Louisville native Jennifer Lawrence picks difficult film roles

Posted: 12:00am on Jun 20, 2010; Modified: 1:49am on Jun 20, 2010

Jennifer Lawrence grew up in a nice middle-class home in Louisville, not a Missouri cabin surrounded by meth cookers.

But she says she had no problem identifying with Ree Dolly, the Ozarks teen she plays in Winter's Bone, which opened Friday at The Kentucky Theatre.

"Ree is incredibly stubborn, and she's maternal ... and loyal," Lawrence, 19, said in a phone call from Los Angeles. "Those are three of my biggest traits.

"Plus, I grew up in Louisville, so I know something about the South, about that way of thinking. So it wasn't hard for me to meet these people in southern Missouri and get the hang of their talk."

Lawrence is best known for her three-year run as a sitcom suburban teen on TBS's The Bill Engvall Show, but her film choices have been anything but lighthearted.

In The Poker House, she played a girl growing up in a brothel; the character was raped by her mother's boyfriend.

In The Burning Plain, she portrayed a defiant teen whose illicit love for a Mexican boy pushes the limits of her parents' tolerance.

And in the Sundance hit Winter's Bone, she plays a girl infiltrating the Ozarks drug trade to discover the fate of her meth-cooking father.
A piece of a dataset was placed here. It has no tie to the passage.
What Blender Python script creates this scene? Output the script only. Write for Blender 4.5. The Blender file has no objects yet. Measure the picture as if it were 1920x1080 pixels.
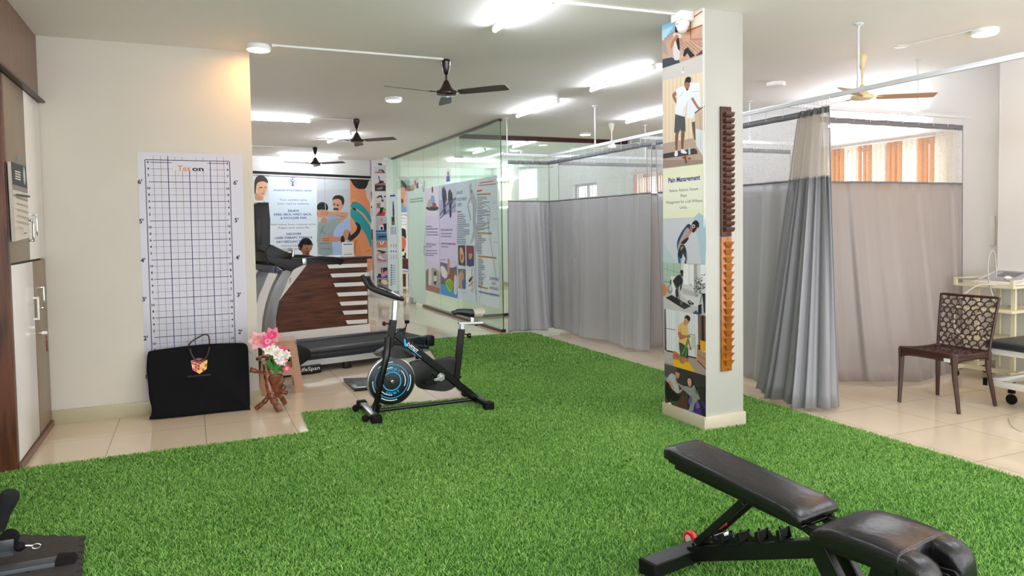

"It's not like I have a plan to appear only in dark movies," Lawrence said. "I go out and audition for lots of movies. ... I just happened to get those roles. It's as much a mystery to me as it is to you. I seem to have this gloomy monster living inside me.

"But I will tell you I loved those movies. They weren't crappy, like a lot of the stuff I read. And I understood the characters very well.

"I'm really picky about the projects I do. I don't really like stories that don't take you anywhere. That's what a film is — it's a journey. I ask myself, 'What is this character like at the beginning and what must I do to get her to the end?'"

She might look like the fresh-scrubbed girl next door, but Lawrence is no pushover. At 14, she announced to her family that she was going to be an actress.

Her parents — who had no experience with show business — finally gave in on the condition that after moving to New York City with her mother, Lawrence would get her GED with a 3.9 grade-point average.

"I schooled myself. I had the time because for a long period I sucked because I didn't know what I was doing. My mom would wake me up early, anyway. She'd say, 'This isn't a vacation. You're still in school.'

"It was the most miserable two years of my life. But then I started getting work — a few commercials, small parts on Medium and Cold Case."

Three years ago, Lawrence, who describes herself as "a black sheep," declared herself ready to go it alone.

"I thanked my parents for raising me and told them I'd take it from there. But we never stopped being a family, and they never stopped being parents.

"My mom worries about everything. When I have a night shoot, she'll text me: 'Can someone follow you home?' With my dad it's always, 'Be sure to lock your garage.' It'll probably still be that way when I'm married and have a family."

The source of her fierce independent streak?

"I grew up around lots of boys. I've got two older brothers, but we're such a big family that there were never only two boys in the house. Lots of cousins and friends. We always had a football team over for dinner. That made me very competitive.

"If I see someone's fork being waved in the direction of my plate, I eat really, really fast, almost as if the food was about to disappear. Because when I was a kid, it would disappear. I still eat fast because I'm afraid somebody will steal it off my plate."

Lawrence has received rave reviews for Winter's Bone. She even finds herself being recognized in public.

"Problem is, I'm usually recognized when I'm doing something embarrassing. In a store, I knocked over a display of like 300 necklaces. I'm screaming, 'I'm sorry, I'm sorry.' And as soon as I start walking away someone says, 'Aren't you Jennifer Lawrence?'"

A somewhat happier encounter took place at a studio, where the actress's path crossed that of director Steven Spielberg.

"He opened a door for me, then looks at me and says, 'Aren't you Jennifer Lawrence? Didn't I just see you in Winter's Bone?'

"I practically passed out. I talked with him for, like, 20 minutes. Then I got in my car and started crying because I didn't know what else to do.

"So I called my mom, who was in town. She said, 'That's great, Jen. What do you want for dinner?'"

Lawrence has never had an acting lesson.

"I can't explain how I do what I do — it's all instinctive. I don't do research. I just read the script and let the sets and costumes sink in. I've never wanted to go to acting classes because I don't want to learn how to act. I'd rather just be.

"Besides, why fix something that isn't broken?"